Task description:
Would you write out the listing verbatim and skip every picture in it?
....
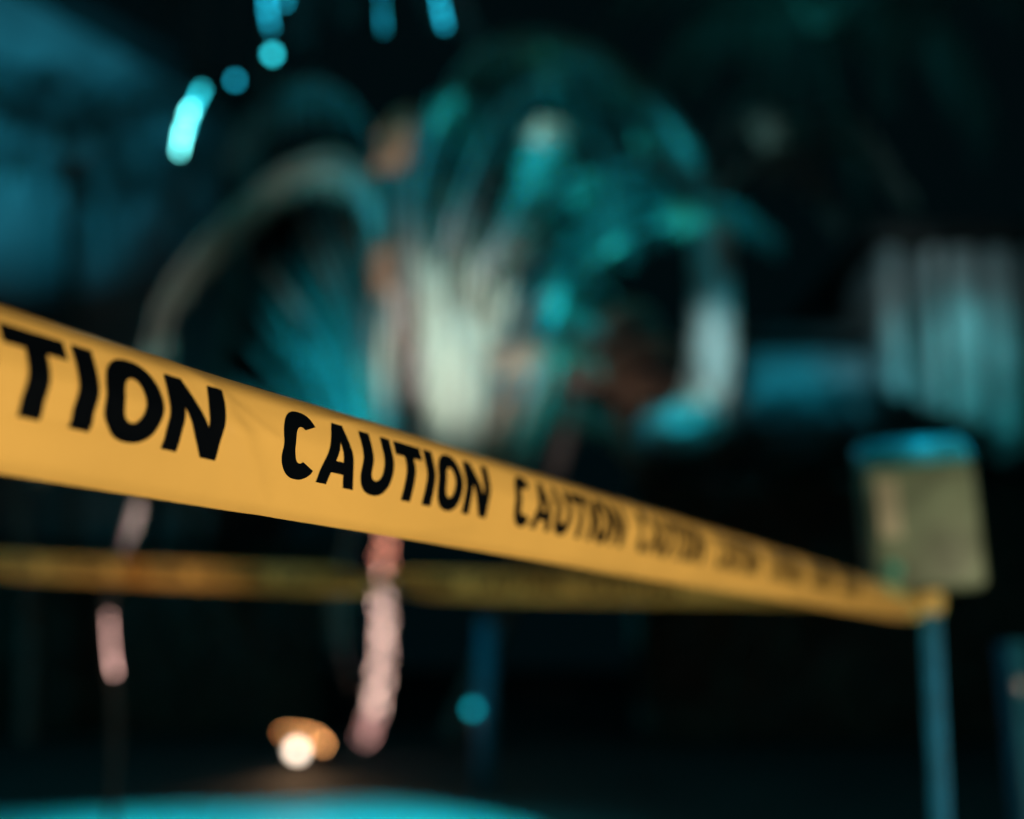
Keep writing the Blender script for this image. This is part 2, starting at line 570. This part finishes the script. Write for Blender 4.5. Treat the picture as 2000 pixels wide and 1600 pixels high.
# ---------------------------------------------------------------- palms
def frond(root, path, leaf_len, m='frond', n=46, hang=0.75, rib=0.014, start=0.22, rib_mat='rib', spread=1.0, ribs=True):
    pts = catmull(path, 40)
    N = len(pts) - 1
    bm = bmesh.new()
    for i in range(n):
        k = start + (1 - start) * (i + .5) / n
        f_ = k * N
        a = int(f_)
        p = pts[a].lerp(pts[min(a + 1, N)], f_ - a)
        t_ = (pts[min(a + 1, N)] - pts[max(a - 1, 0)]).normalized()
        side0 = t_.cross(Vector((0, 0, 1)))
        if side0.length < .15:
            side0 = Vector((0, 1, 0)).cross(t_)
        side0.normalize()
        for sg in (-1, 1):
            side = side0 * sg
            ln = leaf_len * (0.45 + .75 * math.sin(math.pi * min(1, .12 + k * .88))) * random.uniform(.8, 1.12)
            d0 = (side * spread + t_ * 0.75 + Vector((random.uniform(-.15, .15), random.uniform(-.15, .15), random.uniform(-.1, .2)))).normalized()
            d1 = (d0 * .7 + Vector((0, 0, -1)) * hang * random.uniform(.7, 1.2)).normalized()
            d2 = (d1 * .7 + Vector((0, 0, -1)) * hang).normalized()
            wv = t_.cross(d0).cross(d0)
            if wv.length < .1:
                wv = t_
            wv = wv.normalized() * 0.016 * random.uniform(.8, 1.3)
            q0 = p
            q1 = q0 + d0 * ln * .3
            q2 = q1 + d1 * ln * .35
            q3 = q2 + d2 * ln * .35
            v = [bm.verts.new(x) for x in (q0 - wv * .4, q0 + wv * .4, q1 - wv, q1 + wv, q2 - wv * .8, q2 + wv * .8, q3)]
            bm.faces.new((v[0], v[1], v[3], v[2]))
            bm.faces.new((v[2], v[3], v[5], v[4]))
            bm.faces.new((v[4], v[5], v[6]))
    o = obj('frond', bm, M[m], root, smooth=False)
    if ribs:
        bm = bmesh.new()
        tube(bm, pts, [rib * (1 - .75 * i / N) for i in range(N + 1)], 6)
        ro = obj('midrib', bm, M[rib_mat], root)
        mi = ro.matrix_world.copy()
        ro.parent = o
        ro.matrix_parent_inverse = Matrix.Identity(4)
    return o


def fix_child(o):
    pass


def trunk(root, path, r0, r1, m='bark', rings=60):
    pts = catmull(path, rings)
    bm = bmesh.new()
    tube(bm, pts, [(r0 + (r1 - r0) * i / rings) * (1 + .06 * (i % 2)) for i in range(rings + 1)], 18)
    return obj('trunk', bm, M[m], root)


def px(path):
    return [P(*q) for q in path]


base = G(704, 1474)
Dm = base.y * math.cos(PITCH) - (CAM_H) * math.sin(PITCH)
D = Dm
pm = empty('palm_tree', base, 'main palm with string lights on its slender curved trunk and big arching fronds', 'palm', 'palm trees')
crown = P(775, 900, D)
trunk(pm, [base, P(735, 1380, D), P(752, 1250, D), P(750, 1100, D), crown], .075, .062)
cx_, cy_ = 780, 890


def fp(*pts, dd=0.0, ds=0.0):
    """pixel path from the crown; depth drifts by dd over its length"""
    n_ = len(pts)
    out = [P(cx_, cy_, D)]
    for i, (a_, b_) in enumerate(pts):
        out.append(P(a_, b_, D + dd * (i + 1) / n_ + ds))
    return out


# the large arch on the left, its lit tone put into pale leaflets
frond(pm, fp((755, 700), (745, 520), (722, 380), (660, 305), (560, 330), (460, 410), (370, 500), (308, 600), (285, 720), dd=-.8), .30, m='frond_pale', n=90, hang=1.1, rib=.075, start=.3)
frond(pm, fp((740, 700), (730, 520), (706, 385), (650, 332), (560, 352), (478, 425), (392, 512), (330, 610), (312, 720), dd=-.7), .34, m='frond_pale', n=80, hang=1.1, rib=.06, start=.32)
frond(pm, fp((700, 820), (600, 760), (480, 780), (400, 880), (330, 980), dd=.6), .5, n=40, hang=.9, rib=.014)
# stiff fan leaves standing on the crown
def fan_leaf(base_px, tips, m, depth, w=.032, bw_=40, bend=0, seed=1, dspread=.5):
    random.seed(seed)
    bm = bmesh.new()
    n = len(tips)
    for i, (x, y) in enumerate(tips):
        dd = depth + dspread * math.sin(i * 2.3)
        bx_ = base_px[0] + bw_ * (2 * i / max(1, n - 1) - 1)
        b0 = P(bx_, base_px[1], D + depth)
        tip = P(x + random.uniform(-6, 6), y + random.uniform(-25, 25), D + dd)
        mid = P((bx_ * .45 + x * .55) + bend, base_px[1] * .45 + y * .55, D + (depth + dd) / 2)
        pts = catmull([b0, mid, tip], 10)
        a_ = None
        for q, p in enumerate(pts):
            k_ = q / 10
            ww = w * (0.35 + 1.1 * math.sin(math.pi * min(.97, k_ * .8 + .15))) * (1 if k_ < .9 else .35)
            t_ = (pts[min(q + 1, 10)] - pts[max(q - 1, 0)]).normalized()
            sd = t_.cross(Vector((random.uniform(-.2, .2) if q == 0 else 0, 1, .2))).normalized()
            v = (bm.verts.new(p - sd * ww), bm.verts.new(p + Vector((0, .25 * ww, 0))), bm.verts.new(p + sd * ww))
            if a_:
                bm.faces.new((a_[0], a_[1], v[1], v[0]))
                bm.faces.new((a_[1], a_[2], v[2], v[1]))
            a_ = v
    return obj('fan_leaf', bm, M[m], pm, smooth=False)


def arc(x0, y0, x1, y1, n, lift):
    return [(x0 + (x1 - x0) * t / (n - 1), y0 + (y1 - y0) * t / (n - 1) - lift * math.sin(math.pi * t / (n - 1))) for t in range(n)]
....
Response:
Keep writing the Blender script for this image. This is part 2, starting at line 570. This part finishes the script. Write for Blender 4.5. Treat the picture as 2000 pixels wide and 1600 pixels high.
# ---------------------------------------------------------------- palms
def frond(root, path, leaf_len, m='frond', n=46, hang=0.75, rib=0.014, start=0.22, rib_mat='rib', spread=1.0, ribs=True):
    pts = catmull(path, 40)
    N = len(pts) - 1
    bm = bmesh.new()
    for i in range(n):
        k = start + (1 - start) * (i + .5) / n
        f_ = k * N
        a = int(f_)
        p = pts[a].lerp(pts[min(a + 1, N)], f_ - a)
        t_ = (pts[min(a + 1, N)] - pts[max(a - 1, 0)]).normalized()
        side0 = t_.cross(Vector((0, 0, 1)))
        if side0.length < .15:
            side0 = Vector((0, 1, 0)).cross(t_)
        side0.normalize()
        for sg in (-1, 1):
            side = side0 * sg
            ln = leaf_len * (0.45 + .75 * math.sin(math.pi * min(1, .12 + k * .88))) * random.uniform(.8, 1.12)
            d0 = (side * spread + t_ * 0.75 + Vector((random.uniform(-.15, .15), random.uniform(-.15, .15), random.uniform(-.1, .2)))).normalized()
            d1 = (d0 * .7 + Vector((0, 0, -1)) * hang * random.uniform(.7, 1.2)).normalized()
            d2 = (d1 * .7 + Vector((0, 0, -1)) * hang).normalized()
            wv = t_.cross(d0).cross(d0)
            if wv.length < .1:
                wv = t_
            wv = wv.normalized() * 0.016 * random.uniform(.8, 1.3)
            q0 = p
            q1 = q0 + d0 * ln * .3
            q2 = q1 + d1 * ln * .35
            q3 = q2 + d2 * ln * .35
            v = [bm.verts.new(x) for x in (q0 - wv * .4, q0 + wv * .4, q1 - wv, q1 + wv, q2 - wv * .8, q2 + wv * .8, q3)]
            bm.faces.new((v[0], v[1], v[3], v[2]))
            bm.faces.new((v[2], v[3], v[5], v[4]))
            bm.faces.new((v[4], v[5], v[6]))
    o = obj('frond', bm, M[m], root, smooth=False)
    if ribs:
        bm = bmesh.new()
        tube(bm, pts, [rib * (1 - .75 * i / N) for i in range(N + 1)], 6)
        ro = obj('midrib', bm, M[rib_mat], root)
        mi = ro.matrix_world.copy()
        ro.parent = o
        ro.matrix_parent_inverse = Matrix.Identity(4)
    return o


def fix_child(o):
    pass


def trunk(root, path, r0, r1, m='bark', rings=60):
    pts = catmull(path, rings)
    bm = bmesh.new()
    tube(bm, pts, [(r0 + (r1 - r0) * i / rings) * (1 + .06 * (i % 2)) for i in range(rings + 1)], 18)
    return obj('trunk', bm, M[m], root)


def px(path):
    return [P(*q) for q in path]


base = G(704, 1474)
Dm = base.y * math.cos(PITCH) - (CAM_H) * math.sin(PITCH)
D = Dm
pm = empty('palm_tree', base, 'main palm with string lights on its slender curved trunk and big arching fronds', 'palm', 'palm trees')
crown = P(775, 900, D)
trunk(pm, [base, P(735, 1380, D), P(752, 1250, D), P(750, 1100, D), crown], .075, .062)
cx_, cy_ = 780, 890


def fp(*pts, dd=0.0, ds=0.0):
    """pixel path from the crown; depth drifts by dd over its length"""
    n_ = len(pts)
    out = [P(cx_, cy_, D)]
    for i, (a_, b_) in enumerate(pts):
        out.append(P(a_, b_, D + dd * (i + 1) / n_ + ds))
    return out


# the large arch on the left, its lit tone put into pale leaflets
frond(pm, fp((755, 700), (745, 520), (722, 380), (660, 305), (560, 330), (460, 410), (370, 500), (308, 600), (285, 720), dd=-.8), .30, m='frond_pale', n=90, hang=1.1, rib=.075, start=.3)
frond(pm, fp((740, 700), (730, 520), (706, 385), (650, 332), (560, 352), (478, 425), (392, 512), (330, 610), (312, 720), dd=-.7), .34, m='frond_pale', n=80, hang=1.1, rib=.06, start=.32)
frond(pm, fp((700, 820), (600, 760), (480, 780), (400, 880), (330, 980), dd=.6), .5, n=40, hang=.9, rib=.014)
# stiff fan leaves standing on the crown
def fan_leaf(base_px, tips, m, depth, w=.032, bw_=40, bend=0, seed=1, dspread=.5):
    random.seed(seed)
    bm = bmesh.new()
    n = len(tips)
    for i, (x, y) in enumerate(tips):
        dd = depth + dspread * math.sin(i * 2.3)
        bx_ = base_px[0] + bw_ * (2 * i / max(1, n - 1) - 1)
        b0 = P(bx_, base_px[1], D + depth)
        tip = P(x + random.uniform(-6, 6), y + random.uniform(-25, 25), D + dd)
        mid = P((bx_ * .45 + x * .55) + bend, base_px[1] * .45 + y * .55, D + (depth + dd) / 2)
        pts = catmull([b0, mid, tip], 10)
        a_ = None
        for q, p in enumerate(pts):
            k_ = q / 10
            ww = w * (0.35 + 1.1 * math.sin(math.pi * min(.97, k_ * .8 + .15))) * (1 if k_ < .9 else .35)
            t_ = (pts[min(q + 1, 10)] - pts[max(q - 1, 0)]).normalized()
            sd = t_.cross(Vector((random.uniform(-.2, .2) if q == 0 else 0, 1, .2))).normalized()
            v = (bm.verts.new(p - sd * ww), bm.verts.new(p + Vector((0, .25 * ww, 0))), bm.verts.new(p + sd * ww))
            if a_:
                bm.faces.new((a_[0], a_[1], v[1], v[0]))
                bm.faces.new((a_[1], a_[2], v[2], v[1]))
            a_ = v
    return obj('fan_leaf', bm, M[m], pm, smooth=False)


def arc(x0, y0, x1, y1, n, lift):
    return [(x0 + (x1 - x0) * t / (n - 1), y0 + (y1 - y0) * t / (n - 1) - lift * math.sin(math.pi * t / (n - 1))) for t in range(n)]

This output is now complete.